* OBJECTIVE
Extract word for word the lines of the listing from its start to the line holding "return W(u, v, (EYE-z)*838/(v-682.5))", both ends kept; pictures are not part of the copy.

* RECORDED DATA
*-*-*

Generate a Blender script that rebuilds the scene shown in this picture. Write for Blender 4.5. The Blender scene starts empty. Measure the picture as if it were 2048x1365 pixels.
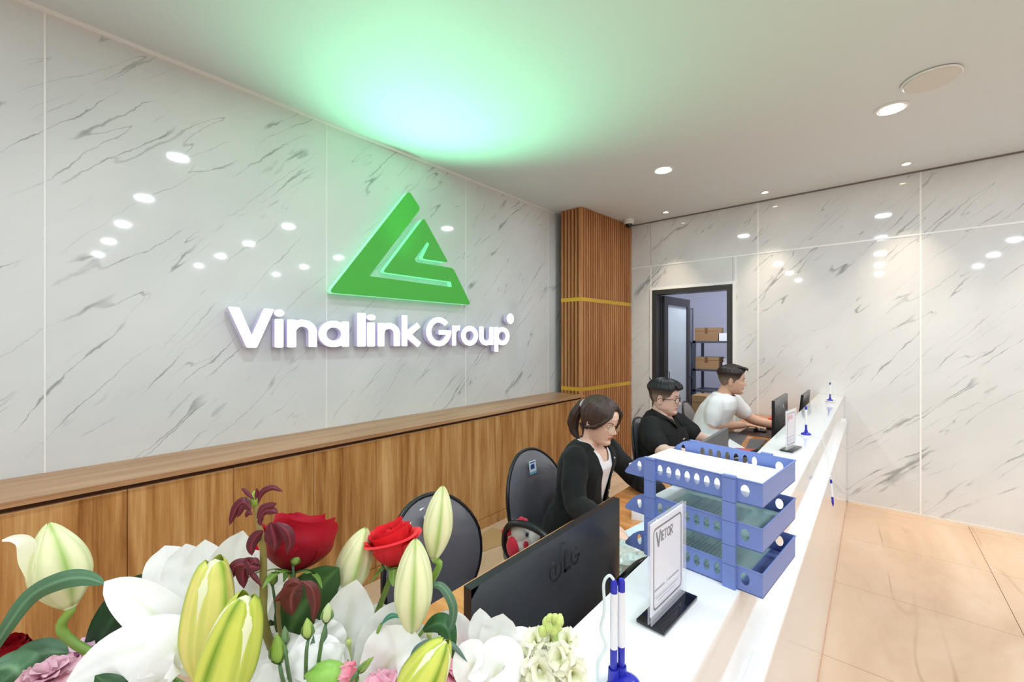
import bpy, bmesh, math, random
import numpy as np
from mathutils import Vector, Matrix, noise as mnoise
S = bpy.context.scene
COL = S.collection
PI = math.pi
random.seed(7)

# ------------------------------------------------------------------ camera
TH = math.atan2(723, 838)
SN, CS = math.sin(TH), math.cos(TH)
EYE = 1.5
cam_d = bpy.data.cameras.new('camera'); cam = bpy.data.objects.new('camera', cam_d); COL.objects.link(cam)
cam.location = (0, 0, EYE); cam.rotation_euler = (PI/2, 0, TH)
cam_d.sensor_width = 36; cam_d.lens = 36*838/2048; cam_d.clip_start = .02; cam_d.clip_end = 100
S.camera = cam

def W(u, v, d):                       # point seen at pixel (u, v), d metres in front of the camera
    t = (u-1024)/838; w = (682.5-v)/838
    return Vector((d*(-SN+t*CS), d*(CS+t*SN), EYE+w*d))
def WX(u, v, x):
    t = (u-1024)/838; return W(u, v, x/(-SN+t*CS))
def WZ(u, v, z):
    return W(u, v, (EYE-z)*838/(v-682.5))

# ------------------------------------------------------------------ world, exposure
w = bpy.data.worlds.new('world'); S.world = w; w.use_nodes = True
w.node_tree.nodes['Background'].inputs[0].default_value = (.93, .96, 1, 1)
w.node_tree.nodes['Background'].inputs[1].default_value = 1.2
S.view_settings.view_transform = 'Standard'; S.view_settings.look = 'None'
S.view_settings.exposure = 0.0; S.view_settings.gamma = 1; S.view_settings.use_curve_mapping = False
LAMP_W, SPOT_W, GREEN_W = 9.9, 2.7, 112.0
try:
    S.cycles.use_denoising = True; S.cycles.max_bounces = 10; S.cycles.sample_clamp_indirect = 6
    S.cycles.caustics_reflective = False; S.cycles.caustics_refractive = False
except Exception: pass

# ------------------------------------------------------------------ materials
def lin(c):
    return tuple(((x/255)/12.92 if x/255 <= .04045 else ((x/255+.055)/1.055)**2.4) for x in c)+(1,)
MATS = {}
class NT:
    def __init__(s, m): s.t = m.node_tree; s.b = s.t.nodes['Principled BSDF']
    def n(s, kind, **kw):
        x = s.t.nodes.new(kind)
        for k, v in kw.items():
            if k[0] == '_': setattr(x, k[1:], v)
            else:
                x.inputs[int(k[1:]) if k[0] == 'i' and k[1:].isdigit() else k.replace('_', ' ')].default_value = v
        return x
    def l(s, a, b): s.t.links.new(a, b)
    def math(s, op, a, b=None, clamp=False):
        x = s.t.nodes.new('ShaderNodeMath'); x.operation = op; x.use_clamp = clamp
        for i, q in enumerate((a, b)):
            if q is None: continue
            if isinstance(q, (int, float)): x.inputs[i].default_value = q
            else: s.l(q, x.inputs[i])
        return x.outputs[0]
    def ramp(s, fac, stops):
        x = s.t.nodes.new('ShaderNodeValToRGB'); e = x.color_ramp.elements
        while len(e) < len(stops): e.new(.5)
        for q, (p, c) in zip(e, stops): q.position = p; q.color = lin(c) if len(c) == 3 else c
        s.l(fac, x.inputs[0]); return x.outputs[0]
    def coords(s, loc=(0,0,0), rot=(0,0,0), scale=(1,1,1), src='Object'):
        c = s.t.nodes.new('ShaderNodeTexCoord'); m = s.t.nodes.new('ShaderNodeMapping')
        m.inputs[1].default_value = loc; m.inputs[2].default_value = rot; m.inputs[3].default_value = scale
        s.l(c.outputs[src], m.inputs[0]); return m.outputs[0]
    def noise(s, vec, scale, detail=4, rough=.5, dist=0):
        x = s.n('ShaderNodeTexNoise', Scale=scale, Detail=detail, Roughness=rough, Distortion=dist)
        s.l(vec, x.inputs['Vector']); return x.outputs['Fac']
    def bump(s, h, strength, dist=.01):
        x = s.n('ShaderNodeBump', Strength=strength, Distance=dist); s.l(h, x.inputs['Height']); s.l(x.outputs[0], s.b.inputs['Normal'])
def mat(name, col=(200,200,200), rough=.5, metal=0, spec=.5, coat=0, emit=None, estr=1, alpha=1, trans=0, ior=1.45, bump=None, sss=0, sheen=0):
    if name in MATS: return MATS[name]
    m = bpy.data.materials.new(name); m.use_nodes = True; t = NT(m); b = t.b
    b.inputs['Base Color'].default_value = lin(col); b.inputs['Roughness'].default_value = rough
    b.inputs['Metallic'].default_value = metal; b.inputs['Specular IOR Level'].default_value = spec
    b.inputs['Coat Weight'].default_value = coat; b.inputs['Coat Roughness'].default_value = .05
    b.inputs['Transmission Weight'].default_value = trans; b.inputs['IOR'].default_value = ior; b.inputs['Alpha'].default_value = alpha
    b.inputs['Sheen Weight'].default_value = sheen
    if sss: b.inputs['Subsurface Weight'].default_value = sss; b.inputs['Subsurface Radius'].default_value = (.02,.012,.008); b.inputs['Subsurface Scale'].default_value = .3
    if emit: b.inputs['Emission Color'].default_value = lin(emit); b.inputs['Emission Strength'].default_value = estr
    if bump: t.bump(t.noise(t.coords(), bump[0], 3), bump[1], bump[2] if len(bump) > 2 else .002)
    MATS[name] = m; return m

def marble(name, swap):               # pale slab with broken diagonal grey veins; swap: wall in the YZ plane
    m = mat(name, (226,227,226), .05, spec=.5); t = NT(m)
    c = t.n('ShaderNodeTexCoord'); sp = t.n('ShaderNodeSeparateXYZ'); t.l(c.outputs['Object'], sp.inputs[0])
    h = sp.outputs[1] if swap else sp.outputs[0]; z = sp.outputs[2]
    wob = t.noise(c.outputs['Object'], 3.2, 5, .62)
    wob2 = t.noise(c.outputs['Object'], 14, 4, .6)
    p = t.math('ADD', t.math('MULTIPLY', h, .70), t.math('MULTIPLY', z, .71))
    q = t.math('SUBTRACT', t.math('MULTIPLY', z, .70), t.math('MULTIPLY', h, .71))
    q = t.math('ADD', q, t.math('ADD', t.math('MULTIPLY', wob, .085), t.math('MULTIPLY', wob2, .012)))
    def vec(a, b, off):
        x = t.n('ShaderNodeCombineXYZ'); t.l(t.math('MULTIPLY', p, a), x.inputs[0]); t.l(t.math('MULTIPLY', q, b), x.inputs[1]); x.inputs[2].default_value = off
        return x.outputs[0]
    n1 = t.noise(vec(.50, 5.0, 1.3), 1.5, 2, .4)
    v1 = t.math('ABSOLUTE', t.math('SUBTRACT', n1, .5))
    thick = t.math('ADD', .005, t.math('MULTIPLY', t.math('MINIMUM', t.math('SUBTRACT', t.noise(vec(3.2, 9, 4), 1.6, 3), .44, True), .2), .11))
    v1 = t.math('SUBTRACT', 1, t.math('DIVIDE', v1, thick), True)
    n2 = t.noise(vec(.5, 4.6, 7.7), 1.9, 2, .5)
    v2 = t.math('SUBTRACT', 1, t.math('DIVIDE', t.math('ABSOLUTE', t.math('SUBTRACT', n2, .47)), .009), True)
    mk = t.math('MULTIPLY', t.math('SUBTRACT', t.noise(vec(1.3, 4.2, 3), 1.5, 3), .495), 9, True)
    mk2 = t.math('MULTIPLY', t.math('SUBTRACT', t.noise(vec(1.2, 3.4, 9), 1.7, 3), .51), 9, True)
    vein = t.math('MAXIMUM', t.math('MULTIPLY', v1, mk), t.math('MULTIPLY', t.math('MULTIPLY', v2, mk2), .6))
    cloud = t.noise(vec(.8, 1.6, 5), 1.2, 4)
    base = t.ramp(cloud, [(.3, (212,213,213)), (.7, (228,228,227))])
    mx = t.n('ShaderNodeMix', _data_type='RGBA'); t.l(t.math('MULTIPLY', vein, .85), mx.inputs[0])
    t.l(base, mx.inputs[6]); mx.inputs[7].default_value = lin((134,139,136)); t.l(mx.outputs[2], t.b.inputs['Base Color'])
    return m
def wood(name, cols, axis=2, rough=.35, scale=1, coat=0, spec=.5):
    m = mat(name, cols[1], rough, coat=coat, spec=spec); t = NT(m)
    sc = [17*scale]*3; sc[axis] = 1.1*scale
    big = [5*scale]*3; big[axis] = .5*scale
    a = t.noise(t.coords(scale=sc), 1, 5, .6, .3); b2 = t.noise(t.coords(scale=big), 1, 3, .5, 1.2)
    fine = [160*scale]*3; fine[axis] = 4*scale
    f = t.noise(t.coords(scale=fine), 1, 2)
    k = t.math('ADD', t.math('MULTIPLY', a, .55), t.math('ADD', t.math('MULTIPLY', b2, .3), t.math('MULTIPLY', f, .15)))
    t.l(t.ramp(k, [(.36, cols[0]), (.5, cols[1]), (.63, cols[2])]), t.b.inputs['Base Color'])
    t.bump(f, .08, .001); return m
def stone_floor(name):
    m = mat(name, (226,196,166), .07, spec=.5); t = NT(m)
    co = t.coords(rot=(0,0,.2), scale=(1,.11,1))
    a = t.noise(co, 1.7, 3, .5, .1)
    ra = t.math('SUBTRACT', 1, t.math('DIVIDE', t.math('ABSOLUTE', t.math('SUBTRACT', a, .5)), .008), True)
    mk = t.math('MULTIPLY', t.math('SUBTRACT', t.noise(t.coords(), 1.1, 2), .46), 6, True)
    base = t.ramp(t.noise(t.coords(rot=(0,0,.7), scale=(1,.4,1)), 1.6, 5, .6, .8), [(.3, (203,168,138)), (.5, (217,185,155)), (.7, (227,201,175))])
    mx = t.n('ShaderNodeMix', _data_type='RGBA'); t.l(t.math('MULTIPLY', t.math('MULTIPLY', ra, mk), .55), mx.inputs[0])
    t.l(base, mx.inputs[6]); mx.inputs[7].default_value = lin((158,118,88)); t.l(mx.outputs[2], t.b.inputs['Base Color']); return m
def attr_mat(name, rough=.5, sss=0, spec=.4, translucent=0, bump=None):     # colour from the mesh's own pattern ("Col")
    m = mat(name, (200,200,200), rough, spec=spec, sss=sss, bump=bump); t = NT(m)
    a = t.n('ShaderNodeAttribute', _attribute_name='Col'); t.l(a.outputs['Color'], t.b.inputs['Base Color'])
    if translucent:
        tr = t.n('ShaderNodeBsdfTranslucent'); t.l(a.outputs['Color'], tr.inputs[0])
        mx = t.n('ShaderNodeMixShader'); mx.inputs[0].default_value = translucent
        t.l(t.b.outputs[0], mx.inputs[1]); t.l(tr.outputs[0], mx.inputs[2]); t.l(mx.outputs[0], t.t.nodes['Material Output'].inputs[0])
    return m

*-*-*

* RESULT OF THIS TASK
Generate a Blender script that rebuilds the scene shown in this picture. Write for Blender 4.5. The Blender scene starts empty. Measure the picture as if it were 2048x1365 pixels.
import bpy, bmesh, math, random
import numpy as np
from mathutils import Vector, Matrix, noise as mnoise
S = bpy.context.scene
COL = S.collection
PI = math.pi
random.seed(7)

# ------------------------------------------------------------------ camera
TH = math.atan2(723, 838)
SN, CS = math.sin(TH), math.cos(TH)
EYE = 1.5
cam_d = bpy.data.cameras.new('camera'); cam = bpy.data.objects.new('camera', cam_d); COL.objects.link(cam)
cam.location = (0, 0, EYE); cam.rotation_euler = (PI/2, 0, TH)
cam_d.sensor_width = 36; cam_d.lens = 36*838/2048; cam_d.clip_start = .02; cam_d.clip_end = 100
S.camera = cam

def W(u, v, d):                       # point seen at pixel (u, v), d metres in front of the camera
    t = (u-1024)/838; w = (682.5-v)/838
    return Vector((d*(-SN+t*CS), d*(CS+t*SN), EYE+w*d))
def WX(u, v, x):
    t = (u-1024)/838; return W(u, v, x/(-SN+t*CS))
def WZ(u, v, z):
    return W(u, v, (EYE-z)*838/(v-682.5))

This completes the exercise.